------ Data extract

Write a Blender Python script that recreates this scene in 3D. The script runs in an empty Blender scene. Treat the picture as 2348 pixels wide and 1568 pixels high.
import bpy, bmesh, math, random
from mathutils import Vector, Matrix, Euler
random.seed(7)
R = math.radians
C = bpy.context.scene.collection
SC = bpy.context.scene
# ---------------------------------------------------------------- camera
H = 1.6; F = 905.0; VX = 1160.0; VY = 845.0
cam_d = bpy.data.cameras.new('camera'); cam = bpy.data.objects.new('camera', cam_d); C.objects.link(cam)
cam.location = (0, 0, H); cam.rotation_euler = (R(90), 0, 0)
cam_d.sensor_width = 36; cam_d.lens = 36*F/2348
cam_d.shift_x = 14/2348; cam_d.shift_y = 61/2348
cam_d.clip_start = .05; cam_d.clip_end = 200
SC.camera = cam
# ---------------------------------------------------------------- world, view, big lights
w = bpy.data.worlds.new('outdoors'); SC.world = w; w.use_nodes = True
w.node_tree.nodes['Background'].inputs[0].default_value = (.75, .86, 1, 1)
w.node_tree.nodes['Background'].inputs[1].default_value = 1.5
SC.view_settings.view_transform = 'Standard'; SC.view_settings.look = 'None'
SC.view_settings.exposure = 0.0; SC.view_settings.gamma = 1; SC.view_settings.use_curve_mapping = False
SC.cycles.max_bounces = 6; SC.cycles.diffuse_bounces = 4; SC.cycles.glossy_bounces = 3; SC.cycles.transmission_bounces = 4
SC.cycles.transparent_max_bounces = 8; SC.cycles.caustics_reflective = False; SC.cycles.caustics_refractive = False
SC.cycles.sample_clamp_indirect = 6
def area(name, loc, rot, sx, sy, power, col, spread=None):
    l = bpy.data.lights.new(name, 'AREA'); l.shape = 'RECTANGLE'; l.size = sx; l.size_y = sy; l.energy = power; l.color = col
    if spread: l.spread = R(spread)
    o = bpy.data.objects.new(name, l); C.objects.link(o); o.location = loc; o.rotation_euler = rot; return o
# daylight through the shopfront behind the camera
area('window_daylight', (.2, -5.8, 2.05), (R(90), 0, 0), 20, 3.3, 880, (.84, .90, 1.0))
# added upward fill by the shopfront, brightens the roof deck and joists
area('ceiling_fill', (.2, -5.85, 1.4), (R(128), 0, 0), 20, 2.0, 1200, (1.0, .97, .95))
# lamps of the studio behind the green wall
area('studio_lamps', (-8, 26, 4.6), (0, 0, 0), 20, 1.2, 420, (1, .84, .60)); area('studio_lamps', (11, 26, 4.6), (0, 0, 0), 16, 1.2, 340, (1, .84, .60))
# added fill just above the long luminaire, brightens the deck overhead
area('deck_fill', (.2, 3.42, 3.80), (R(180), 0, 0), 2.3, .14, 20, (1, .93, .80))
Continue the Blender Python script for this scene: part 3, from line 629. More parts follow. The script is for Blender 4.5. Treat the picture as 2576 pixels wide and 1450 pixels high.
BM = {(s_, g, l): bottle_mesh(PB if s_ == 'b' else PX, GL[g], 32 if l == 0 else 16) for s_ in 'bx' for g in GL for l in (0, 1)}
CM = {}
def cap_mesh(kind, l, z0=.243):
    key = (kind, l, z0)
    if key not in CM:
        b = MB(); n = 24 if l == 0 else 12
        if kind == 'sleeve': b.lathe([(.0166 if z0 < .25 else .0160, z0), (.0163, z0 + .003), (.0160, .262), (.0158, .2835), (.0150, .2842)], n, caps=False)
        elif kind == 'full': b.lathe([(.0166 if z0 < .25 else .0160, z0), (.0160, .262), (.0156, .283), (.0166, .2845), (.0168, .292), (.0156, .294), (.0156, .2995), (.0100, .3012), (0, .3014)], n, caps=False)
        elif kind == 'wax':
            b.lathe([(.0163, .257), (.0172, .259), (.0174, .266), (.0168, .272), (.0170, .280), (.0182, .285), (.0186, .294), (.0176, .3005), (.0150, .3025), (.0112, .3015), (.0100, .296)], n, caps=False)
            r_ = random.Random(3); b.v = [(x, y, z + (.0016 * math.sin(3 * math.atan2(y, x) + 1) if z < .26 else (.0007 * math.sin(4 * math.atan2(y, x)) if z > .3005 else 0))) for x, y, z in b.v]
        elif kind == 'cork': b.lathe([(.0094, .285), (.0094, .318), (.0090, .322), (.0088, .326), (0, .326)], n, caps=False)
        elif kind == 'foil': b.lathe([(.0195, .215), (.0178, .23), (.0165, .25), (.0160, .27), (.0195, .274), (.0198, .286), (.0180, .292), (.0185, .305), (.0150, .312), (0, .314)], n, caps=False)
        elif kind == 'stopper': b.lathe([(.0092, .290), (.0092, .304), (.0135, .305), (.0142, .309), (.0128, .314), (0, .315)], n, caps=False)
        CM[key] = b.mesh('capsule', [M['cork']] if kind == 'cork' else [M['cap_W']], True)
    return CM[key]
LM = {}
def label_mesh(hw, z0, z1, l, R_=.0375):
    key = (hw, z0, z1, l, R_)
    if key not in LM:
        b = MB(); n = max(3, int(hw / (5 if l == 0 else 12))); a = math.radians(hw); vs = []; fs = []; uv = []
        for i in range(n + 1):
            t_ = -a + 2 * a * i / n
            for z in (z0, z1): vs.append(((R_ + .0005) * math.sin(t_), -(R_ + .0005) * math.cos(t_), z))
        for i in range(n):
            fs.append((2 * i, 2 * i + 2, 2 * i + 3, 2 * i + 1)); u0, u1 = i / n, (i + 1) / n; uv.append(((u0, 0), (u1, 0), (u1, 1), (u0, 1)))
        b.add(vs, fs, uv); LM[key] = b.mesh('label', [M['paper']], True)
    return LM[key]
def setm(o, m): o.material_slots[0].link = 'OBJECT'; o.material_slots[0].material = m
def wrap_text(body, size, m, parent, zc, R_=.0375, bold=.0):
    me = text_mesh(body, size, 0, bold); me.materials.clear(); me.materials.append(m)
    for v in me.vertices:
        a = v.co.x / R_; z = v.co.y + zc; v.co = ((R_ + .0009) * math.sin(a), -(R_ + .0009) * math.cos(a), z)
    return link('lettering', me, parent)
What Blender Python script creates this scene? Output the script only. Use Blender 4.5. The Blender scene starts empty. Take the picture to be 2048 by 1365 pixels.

------------

• **The exercise**
Each entry must be reproduced verbatim.

• **Correct output**
Write a Blender Python script that recreates this scene in 3D. The script runs in an empty Blender scene. Treat the picture as 2348 pixels wide and 1568 pixels high.
import bpy, bmesh, math, random
from mathutils import Vector, Matrix, Euler
random.seed(7)
R = math.radians
C = bpy.context.scene.collection
SC = bpy.context.scene
# ---------------------------------------------------------------- camera
H = 1.6; F = 905.0; VX = 1160.0; VY = 845.0
cam_d = bpy.data.cameras.new('camera'); cam = bpy.data.objects.new('camera', cam_d); C.objects.link(cam)
cam.location = (0, 0, H); cam.rotation_euler = (R(90), 0, 0)
cam_d.sensor_width = 36; cam_d.lens = 36*F/2348
cam_d.shift_x = 14/2348; cam_d.shift_y = 61/2348
cam_d.clip_start = .05; cam_d.clip_end = 200
SC.camera = cam
# ---------------------------------------------------------------- world, view, big lights
w = bpy.data.worlds.new('outdoors'); SC.world = w; w.use_nodes = True
w.node_tree.nodes['Background'].inputs[0].default_value = (.75, .86, 1, 1)
w.node_tree.nodes['Background'].inputs[1].default_value = 1.5
SC.view_settings.view_transform = 'Standard'; SC.view_settings.look = 'None'
SC.view_settings.exposure = 0.0; SC.view_settings.gamma = 1; SC.view_settings.use_curve_mapping = False
SC.cycles.max_bounces = 6; SC.cycles.diffuse_bounces = 4; SC.cycles.glossy_bounces = 3; SC.cycles.transmission_bounces = 4
SC.cycles.transparent_max_bounces = 8; SC.cycles.caustics_reflective = False; SC.cycles.caustics_refractive = False
SC.cycles.sample_clamp_indirect = 6
def area(name, loc, rot, sx, sy, power, col, spread=None):
    l = bpy.data.lights.new(name, 'AREA'); l.shape = 'RECTANGLE'; l.size = sx; l.size_y = sy; l.energy = power; l.color = col
    if spread: l.spread = R(spread)
    o = bpy.data.objects.new(name, l); C.objects.link(o); o.location = loc; o.rotation_euler = rot; return o
# daylight through the shopfront behind the camera
area('window_daylight', (.2, -5.8, 2.05), (R(90), 0, 0), 20, 3.3, 880, (.84, .90, 1.0))
# added upward fill by the shopfront, brightens the roof deck and joists
area('ceiling_fill', (.2, -5.85, 1.4), (R(128), 0, 0), 20, 2.0, 1200, (1.0, .97, .95))
# lamps of the studio behind the green wall
area('studio_lamps', (-8, 26, 4.6), (0, 0, 0), 20, 1.2, 420, (1, .84, .60)); area('studio_lamps', (11, 26, 4.6), (0, 0, 0), 16, 1.2, 340, (1, .84, .60))
# added fill just above the long luminaire, brightens the deck overhead
area('deck_fill', (.2, 3.42, 3.80), (R(180), 0, 0), 2.3, .14, 20, (1, .93, .80))
Continue the Blender Python script for this scene: part 3, from line 629. More parts follow. The script is for Blender 4.5. Treat the picture as 2576 pixels wide and 1450 pixels high.
BM = {(s_, g, l): bottle_mesh(PB if s_ == 'b' else PX, GL[g], 32 if l == 0 else 16) for s_ in 'bx' for g in GL for l in (0, 1)}
CM = {}
def cap_mesh(kind, l, z0=.243):
    key = (kind, l, z0)
    if key not in CM:
        b = MB(); n = 24 if l == 0 else 12
        if kind == 'sleeve': b.lathe([(.0166 if z0 < .25 else .0160, z0), (.0163, z0 + .003), (.0160, .262), (.0158, .2835), (.0150, .2842)], n, caps=False)
        elif kind == 'full': b.lathe([(.0166 if z0 < .25 else .0160, z0), (.0160, .262), (.0156, .283), (.0166, .2845), (.0168, .292), (.0156, .294), (.0156, .2995), (.0100, .3012), (0, .3014)], n, caps=False)
        elif kind == 'wax':
            b.lathe([(.0163, .257), (.0172, .259), (.0174, .266), (.0168, .272), (.0170, .280), (.0182, .285), (.0186, .294), (.0176, .3005), (.0150, .3025), (.0112, .3015), (.0100, .296)], n, caps=False)
            r_ = random.Random(3); b.v = [(x, y, z + (.0016 * math.sin(3 * math.atan2(y, x) + 1) if z < .26 else (.0007 * math.sin(4 * math.atan2(y, x)) if z > .3005 else 0))) for x, y, z in b.v]
        elif kind == 'cork': b.lathe([(.0094, .285), (.0094, .318), (.0090, .322), (.0088, .326), (0, .326)], n, caps=False)
        elif kind == 'foil': b.lathe([(.0195, .215), (.0178, .23), (.0165, .25), (.0160, .27), (.0195, .274), (.0198, .286), (.0180, .292), (.0185, .305), (.0150, .312), (0, .314)], n, caps=False)
        elif kind == 'stopper': b.lathe([(.0092, .290), (.0092, .304), (.0135, .305), (.0142, .309), (.0128, .314), (0, .315)], n, caps=False)
        CM[key] = b.mesh('capsule', [M['cork']] if kind == 'cork' else [M['cap_W']], True)
    return CM[key]
LM = {}
def label_mesh(hw, z0, z1, l, R_=.0375):
    key = (hw, z0, z1, l, R_)
    if key not in LM:
        b = MB(); n = max(3, int(hw / (5 if l == 0 else 12))); a = math.radians(hw); vs = []; fs = []; uv = []
        for i in range(n + 1):
            t_ = -a + 2 * a * i / n
            for z in (z0, z1): vs.append(((R_ + .0005) * math.sin(t_), -(R_ + .0005) * math.cos(t_), z))
        for i in range(n):
            fs.append((2 * i, 2 * i + 2, 2 * i + 3, 2 * i + 1)); u0, u1 = i / n, (i + 1) / n; uv.append(((u0, 0), (u1, 0), (u1, 1), (u0, 1)))
        b.add(vs, fs, uv); LM[key] = b.mesh('label', [M['paper']], True)
    return LM[key]
def setm(o, m): o.material_slots[0].link = 'OBJECT'; o.material_slots[0].material = m
def wrap_text(body, size, m, parent, zc, R_=.0375, bold=.0):
    me = text_mesh(body, size, 0, bold); me.materials.clear(); me.materials.append(m)
    for v in me.vertices:
        a = v.co.x / R_; z = v.co.y + zc; v.co = ((R_ + .0009) * math.sin(a), -(R_ + .0009) * math.cos(a), z)
    return link('lettering', me, parent)
What Blender Python script creates this scene? Output the script only. Use Blender 4.5. The Blender scene starts empty. Take the picture to be 2048 by 1365 pixels.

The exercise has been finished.